Beyond working with the town board to create new legislation, the plant is also heavily involved in other community activities. The plant sponsors a high school robotics team at Willow Run High School, a team that won the For Inspiration and Recognition of Science and Technology (FIRST) Robotics National Championship in 2002 when competing against hundreds of teams from around the country.

The plant workers also produced a float for Willow Run’s 50th anniversary parade in 2003. True to form, the float resembled a key piece in the plant’s past history: A B-24 Liberator.

 

Looking forward

As the rest of Michigan’s automotive industry continues to struggle, the Willow Run Powetrain plant provides a refreshing sign that things might once again improve. Ever since its doors opened in 1941, the plant has consistently remained one of the industry’s key Michigan landmarks.

According to Wootton, the plant still employs several workers who made the move from Detroit Transmission’s 1953 fire in Livonia out to Willow Run. Like the plant itself, the workers provide an important link to a time when Michigan’s economy was on top.
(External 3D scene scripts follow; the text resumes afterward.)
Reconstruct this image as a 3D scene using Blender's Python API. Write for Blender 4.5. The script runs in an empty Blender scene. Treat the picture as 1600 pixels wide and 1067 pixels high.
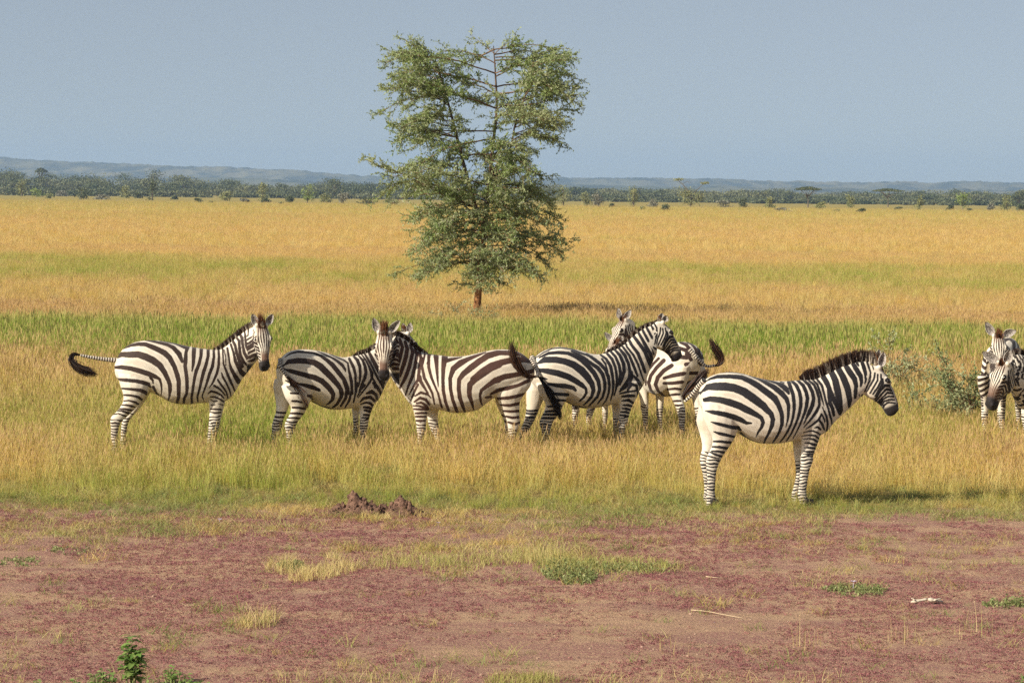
import bpy, bmesh, math, random
import numpy as np
from mathutils import Vector, Matrix
from mathutils.kdtree import KDTree
R = math.radians
rng = np.random.default_rng(7)
random.seed(7)
scene = bpy.context.scene
COL = scene.collection

# ------------------------------------------------------------------ camera
FPX, W0, H0 = 5000.0, 1600.0, 1067.0
CAM = np.array([0.0, 0.0, 3.1])
HOR = 303.0
PIT = math.atan((H0 / 2 - HOR) / FPX)
cp, sp = math.cos(PIT), math.sin(PIT)
ROLL = 8.5 / 800; cr, sr = math.cos(ROLL), math.sin(ROLL)
_r, _u = np.array([1.0, 0, 0]), np.array([0, sp, cp])
C_F = np.array([0, cp, -sp]); C_R = cr * _r + sr * _u; C_U = cr * _u - sr * _r
cd = bpy.data.cameras.new('camera'); cam = bpy.data.objects.new('camera', cd); COL.objects.link(cam)
cam.location = CAM; cam.rotation_euler = Matrix([[C_R[i], C_U[i], -C_F[i]] for i in range(3)]).to_euler()
cd.sensor_width = 36; cd.lens = 36 * FPX / W0; cd.clip_start = 0.5; cd.clip_end = 60000
scene.camera = cam

def ray(px, py):
    return C_F + C_R * ((px - W0 / 2) / FPX) - C_U * ((py - H0 / 2) / FPX)
def proj(p):
    q = np.asarray(p) - CAM
    d = q @ C_F
    return (q @ C_R) / d * FPX + W0 / 2, H0 / 2 - (q @ C_U) / d * FPX
def ground(px, py, z=0.0):
    r = ray(px, py); t = (z - CAM[2]) / r[2]
    return CAM + r * t

# ------------------------------------------------------------------ helpers
def tag(o, label=None, cat=None, group=None, kind=None):
    if label: o['label'] = label
    if cat: o['category'] = cat
    if group: o['group'] = group
    if kind: o['kind'] = kind
    return o
def empty(name, loc=(0, 0, 0), rz=0.0, **k):
    o = bpy.data.objects.new(name, None); COL.objects.link(o)
    o.location = loc; o.rotation_euler = (0, 0, rz); o.empty_display_size = 0.2
    return tag(o, **k)
def mesh_obj(name, V, F, mat=None, parent=None, smooth=True, attrs=None, mats=None, midx=None):
    me = bpy.data.meshes.new(name)
    V = np.asarray(V, dtype=np.float64)
    if isinstance(F, np.ndarray):
        n, k = F.shape
        me.vertices.add(len(V)); me.vertices.foreach_set('co', V.astype(np.float32).ravel())
        me.loops.add(n * k); me.loops.foreach_set('vertex_index', F.astype(np.int32).ravel())
        me.polygons.add(n); me.polygons.foreach_set('loop_start', np.arange(0, n * k, k, dtype=np.int32))
        me.polygons.foreach_set('loop_total', np.full(n, k, dtype=np.int32))
        me.update(calc_edges=True)
    else:
        me.from_pydata([tuple(v) for v in V], [], F)
    if attrs:
        for an, val in attrs.items():
            a = me.attributes.new(an, 'FLOAT', 'POINT'); a.data.foreach_set('value', np.asarray(val, dtype=np.float32))
    if smooth:
        me.polygons.foreach_set('use_smooth', np.ones(len(me.polygons), dtype=bool))
    for m in (mats or ([mat] if mat else [])): me.materials.append(m)
    if midx is not None: me.polygons.foreach_set('material_index', np.asarray(midx, dtype=np.int32))
    me.update()
    o = bpy.data.objects.new(name, me); COL.objects.link(o)
    if parent: o.parent = parent
    return o

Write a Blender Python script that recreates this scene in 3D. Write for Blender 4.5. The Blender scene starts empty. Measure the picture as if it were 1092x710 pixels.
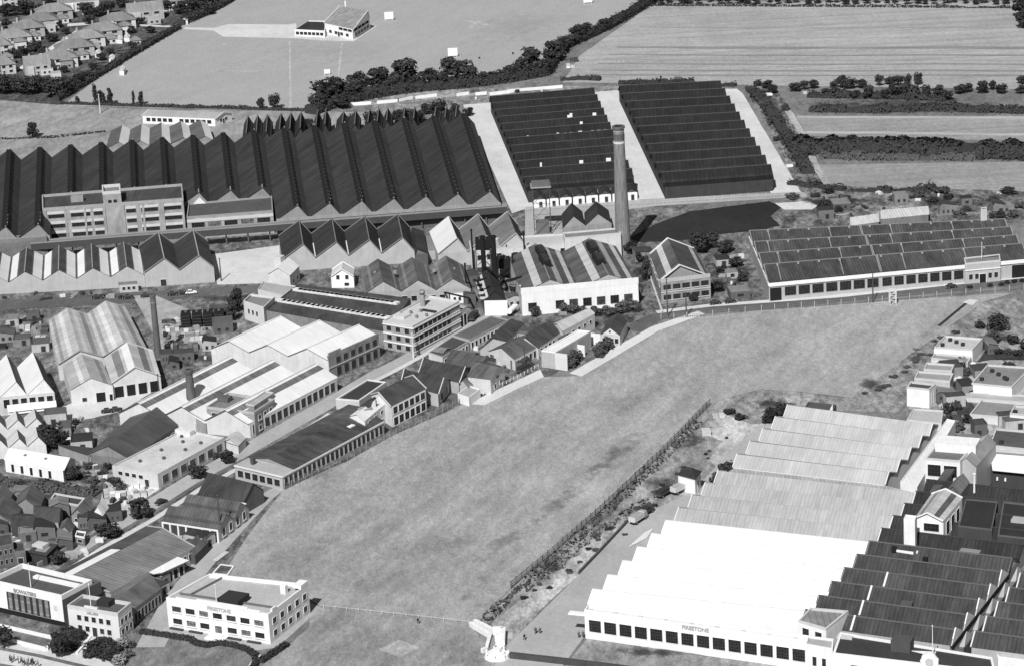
import bpy, math, random
from mathutils import Vector, Matrix, noise
random.seed(7)
S = bpy.context.scene
COL = S.collection
# ------------------------------------------------------------------ camera and the survey helper
FPX, TH, ROLL, DIST = 2985.0, math.radians(18.3), 0.055, 988.0
CAMH = DIST*math.sin(TH)
CAM = Vector((0, -DIST*math.cos(TH), CAMH))
_F = Vector((0, math.cos(TH), -math.sin(TH)))
_X0 = Vector((1, 0, 0)); _Y0 = _X0.cross(_F)
CX = math.cos(ROLL)*_X0 - math.sin(ROLL)*_Y0
CY = math.sin(ROLL)*_X0 + math.cos(ROLL)*_Y0
def G(px, py, z=0.0):
    r = _F*FPX + CX*(px-546) + CY*(355-py)
    return CAM + r*((z-CAM.z)/r.z)
def mscale(px, py):
    return FPX/((G(px, py)-CAM).dot(_F))
cam = bpy.data.cameras.new('camera'); camo = bpy.data.objects.new('camera', cam); COL.objects.link(camo)
cam.sensor_width = 36; cam.lens = FPX*36/1092; cam.clip_start = 5; cam.clip_end = 20000
camo.matrix_world = Matrix((( CX.x, CY.x, -_F.x, CAM.x), (CX.y, CY.y, -_F.y, CAM.y), (CX.z, CY.z, -_F.z, CAM.z), (0,0,0,1)))
S.camera = camo
# ------------------------------------------------------------------ light
SAZ, SEL = math.radians(196), math.radians(45)      # sun's bearing from +Y, clockwise
sd = Vector((math.sin(SAZ)*math.cos(SEL), math.cos(SAZ)*math.cos(SEL), math.sin(SEL)))
sl = bpy.data.lights.new('sun', 'SUN'); sl.energy = 4.6; sl.angle = math.radians(0.5); sl.color = (1, 1, 1)
so = bpy.data.objects.new('sun', sl); COL.objects.link(so); so.location = sd*500
so.rotation_euler = sd.to_track_quat('Z', 'Y').to_euler()
W = bpy.data.worlds.new('World'); S.world = W; W.use_nodes = True
nt = W.node_tree; nt.nodes.clear()
sky = nt.nodes.new('ShaderNodeTexSky'); sky.sky_type = 'NISHITA'; sky.sun_disc = False
sky.sun_elevation = SEL; sky.sun_rotation = SAZ
bw = nt.nodes.new('ShaderNodeRGBToBW'); bg = nt.nodes.new('ShaderNodeBackground'); wo = nt.nodes.new('ShaderNodeOutputWorld')
nt.links.new(sky.outputs[0], bw.inputs[0]); nt.links.new(bw.outputs[0], bg.inputs[0]); nt.links.new(bg.outputs[0], wo.inputs[0])
bg.inputs[1].default_value = 0.042
S.view_settings.view_transform = 'Standard'; S.view_settings.look = 'None'
S.view_settings.exposure = 0.22; S.view_settings.gamma = 1
S.render.resolution_x = 1024; S.render.resolution_y = 665
_a, _b = G(545, 627), G(757, 432); FIELD_ROT = math.atan2((_b-_a).y, (_b-_a).x)-math.pi/2
# ------------------------------------------------------------------ materials (all grey: panchromatic film)
_mc = {}
def M(kind, v, w=None, a=1.0, b=1.0):
    """kind: plain, wall, brick, sheet, slate, glass, glazing, grass, soil, crop, road, leaf"""
    key = (kind, v, w, a, b)
    if key in _mc: return _mc[key]
    m = bpy.data.materials.new(kind); m.use_nodes = True; n = m.node_tree; L = n.links
    pr = n.nodes['Principled BSDF']; pr.inputs['Roughness'].default_value = 0.85
    pr.inputs['Specular IOR Level'].default_value = 0.25
    if w is None: w = v*0.7
    tc = n.nodes.new('ShaderNodeTexCoord')
    def nd(t, **k):
        x = n.nodes.new(t)
        for kk, vv in k.items(): setattr(x, kk, vv)
        return x
    def mapp(src, sc, rot=0):
        q = nd('ShaderNodeMapping'); L.new(tc.outputs[src], q.inputs[0]); q.inputs['Scale'].default_value = sc
        q.inputs['Rotation'].default_value = (0, 0, rot); return q.outputs[0]
    def mapt(src, sx, sy, rot):          # sx, sy in metres along turned axes
        q = nd('ShaderNodeMapping', vector_type='TEXTURE'); L.new(tc.outputs[src], q.inputs[0]); q.inputs['Scale'].default_value = (sx, sy, 1)
        q.inputs['Rotation'].default_value = (0, 0, rot); return q.outputs[0]
    def nz(vec, sc, det=4, rough=0.6):
        q = nd('ShaderNodeTexNoise'); L.new(vec, q.inputs['Vector']); q.inputs['Scale'].default_value = sc
        q.inputs['Detail'].default_value = det; q.inputs['Roughness'].default_value = rough; return q.outputs[0]
    def rng(src, a0, a1, b0, b1):
        q = nd('ShaderNodeMapRange'); L.new(src, q.inputs[0])
        for i, x in enumerate((a0, a1, b0, b1)): q.inputs[i+1].default_value = x
        return q.outputs[0]
    def mth(op, x, y=None):
        q = nd('ShaderNodeMath', operation=op)
        for i, s in enumerate((x, y)):
            if s is None: continue
            if isinstance(s, (int, float)): q.inputs[i].default_value = s
            else: L.new(s, q.inputs[i])
        return q.outputs[0]
    def out(val):
        L.new(val, pr.inputs['Base Color'])
    oi = nd('ShaderNodeObjectInfo')
    if kind == 'plain':
        t = nz(mapp('UV', (1, 1, 1)), 0.4, 5); out(rng(t, .3, .7, v*.88, v*1.1))
    elif kind == 'wall':       # render or paint with faint streaks running down and patches
        t = nz(mapp('UV', (1.2, .12, 1)), 1.0, 5); t2 = nz(mapp('UV', (1, 1, 1)), 0.25, 5)
        s = mth('ADD', mth('MULTIPLY', t, .45), mth('MULTIPLY', t2, .55)); out(rng(s, .32, .62, w, v))
    elif kind == 'brick':
        br = nd('ShaderNodeTexBrick'); L.new(mapp('UV', (1, 1, 1)), br.inputs[0]); br.inputs['Scale'].default_value = 2.2
        br.inputs['Mortar Size'].default_value = .035; br.inputs['Color1'].default_value = (v, v, v, 1)
        br.inputs['Color2'].default_value = (w, w, w, 1); br.inputs['Mortar'].default_value = (v*1.25,)*3+(1,)
        bb = nd('ShaderNodeRGBToBW'); L.new(br.outputs[0], bb.inputs[0])
        t = nz(mapp('UV', (1, .5, 1)), 0.3, 6); out(mth('MULTIPLY', bb.outputs[0], rng(t, .3, .7, .65, 1.25)))
    elif kind in ('sheet', 'slate'):      # roof cover: sheets with joints down the slope, weather streaks, patches
        pitch = 1.1 if kind == 'sheet' else .5
        x = nd('ShaderNodeSeparateXYZ'); L.new(mapp('UV', (1, 1, 1)), x.inputs[0])
        fr = mth('FRACT', mth('DIVIDE', x.outputs[0], pitch*a)); rib = rng(mth('ABSOLUTE', mth('SUBTRACT', fr, .5)), .30, .5, 1.0, 1.0-.30*b)
        fl = nd('ShaderNodeTexWhiteNoise', noise_dimensions='2D'); cb = nd('ShaderNodeCombineXYZ')
        L.new(mth('FLOOR', mth('DIVIDE', x.outputs[0], pitch*a)), cb.inputs[0]); L.new(mth('FLOOR', mth('DIVIDE', x.outputs[1], 2.4)), cb.inputs[1]); L.new(cb.outputs[0], fl.inputs[0])
        sh = rng(fl.outputs[0], 0, 1, 1-.08*b, 1+.07*b)
        t = nz(mapp('UV', (1.0, .10, 1)), .8, 6, .7); t2 = nz(mapp('Object', (1, 1, 1)), .05, 6, .65)
        s = mth('ADD', mth('MULTIPLY', t, .5), mth('MULTIPLY', t2, .5))
        t3 = nz(mapp('UV', (.5, .16, 1)), .35, 7, .75); c = mth('MULTIPLY', rng(s, .34, .62, w, v), rng(t3, .32, .66, 1-(.42 if v < .2 else .22)*min(b, 1.2), 1+(.30 if v < .2 else .16)*min(b, 1.2))); out(mth('MULTIPLY', mth('MULTIPLY', c, rib), sh))
        bp = nd('ShaderNodeBump'); bp.inputs['Strength'].default_value = .35; bp.inputs['Distance'].default_value = .1
        L.new(rib, bp.inputs['Height']); L.new(bp.outputs[0], pr.inputs['Normal'])
    elif kind == 'glass':
        pr.inputs['Roughness'].default_value = .22; pr.inputs['Specular IOR Level'].default_value = .4
        t = nz(mapp('UV', (1, 1, 1)), .9, 3); out(rng(t, .35, .65, v*.5, v*1.6))
    elif kind == 'glazing':    # patent glazing: dark panes between bars
        br = nd('ShaderNodeTexBrick', offset=0.0); L.new(mapp('UV', (1, 1, 1)), br.inputs[0]); br.inputs['Scale'].default_value = 1
        br.inputs['Brick Width'].default_value = 2.2*a; br.inputs['Row Height'].default_value = 2.5; br.inputs['Mortar Size'].default_value = .22*b
        br.inputs['Color1'].default_value = (v, v, v, 1); br.inputs['Color2'].default_value = (v*.5,)*3+(1,); br.inputs['Mortar'].default_value = (w, w, w, 1)
        bb = nd('ShaderNodeRGBToBW'); L.new(br.outputs[0], bb.inputs[0]); out(bb.outputs[0]); pr.inputs['Roughness'].default_value = .45
    elif kind in ('grass', 'soil', 'crop', 'road'):
        O = 'Object'
        big = nz(mapp(O, (1, 1, 1)), .012*a, 7, .62); mid = nz(mapp(O, (1, .45, 1), .5), .07*a, 7, .7); fine = nz(mapp(O, (1, .5, 1)), .55, 4, .75)
        k = {'grass': (.34, .36, .30), 'soil': (.25, .40, .35), 'crop': (.3, .25, .45), 'road': (.45, .35, .2)}[kind]
        s = mth('ADD', mth('ADD', mth('MULTIPLY', big, k[0]), mth('MULTIPLY', mid, k[1])), mth('MULTIPLY', fine, k[2]))
        lo, hi = (.5-.11/b, .5+.10/b)
        c = rng(s, lo, hi, w, v)
        if kind in ('grass', 'soil'):
            g2 = nz(mapp(O, (1, .4, 1), .3), 1.5, 3, .8); c = mth('MULTIPLY', c, rng(g2, .3, .7, .80, 1.2)); g3 = nz(mapt(O, 9, 46, FIELD_ROT), 1.0, 7, .75); c = mth('MULTIPLY', c, rng(g3, .34, .64, 1-.24*b**2, 1+.14*b**2)); g4 = nz(mapt(O, 2.2, 7, FIELD_ROT+.5), 1.0, 5, .75); c = mth('MULTIPLY', c, rng(g4, .32, .66, 1-.18*b**2, 1+.13*b**2))
        if kind == 'crop':     # furrows across the view, some rows darker
            rw = nz(mapp(O, (.004, .9, 1), -.055), .16, 5, .8); c = mth('MULTIPLY', c, rng(rw, .32, .66, .78, 1.12))
        if kind == 'road':
            st = nz(mapp(O, (1, 1, 1)), .9, 3); c = mth('MULTIPLY', c, rng(st, .3, .7, .92, 1.08))
        out(c)
        bp = nd('ShaderNodeBump'); bp.inputs['Strength'].default_value = .5 if kind != 'road' else .1; bp.inputs['Distance'].default_value = .5
        L.new(fine, bp.inputs['Height']); L.new(bp.outputs[0], pr.inputs['Normal'])
    elif kind == 'leaf':
        t = nz(mapp('Object', (1, 1, 1)), 2.4*a, 3); s = rng(t, .35, .65, w, v)
        out(mth('MULTIPLY', s, rng(oi.outputs['Random'], 0, 1, .75, 1.25)))
    _mc[key] = m; return m
WHITE = M('wall', .76, .62); CREAM = M('wall', .60, .46); CONC = M('wall', .42, .30); BRICK = M('brick', .24, .17)
DBRICK = M('brick', .13, .09); DARK = M('plain', .03); BLACK = M('plain', .012); GLASS = M('glass', .018); MULL = M('plain', .055)
FRAME = M('plain', .6); GREY = M('plain', .3); LGREY = M('plain', .5); METAL = M('plain', .16)
WHITEROOF = M('sheet', .70, .55, 1.0, .25); GREYROOF = M('sheet', .56, .42, 1.0, .5); DARKROOF = M('sheet', .045, .022, 1.0, 1.3)
MIDROOF = M('sheet', .085, .03, 1.0, 1.2); SLATE = M('slate', .075, .04); LSLATE = M('slate', .26, .17); FELT = M('road', .085, .05)
LFELT = M('road', .42, .28); MFELT = M('road', .24, .14)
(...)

Since its creation in 1953, the low-volume Corvette has provided Americans with a car to dream about at night; something for car-enthusiasts to enjoy as one of the vehicles America continues to master despite an increasing Japanese market share in compacts, sedans and minivans. Underneath the hood lies the key to the Corvette’s performance – a six-speed transmission built by a factory that, just like the car itself, continues to do things right at home.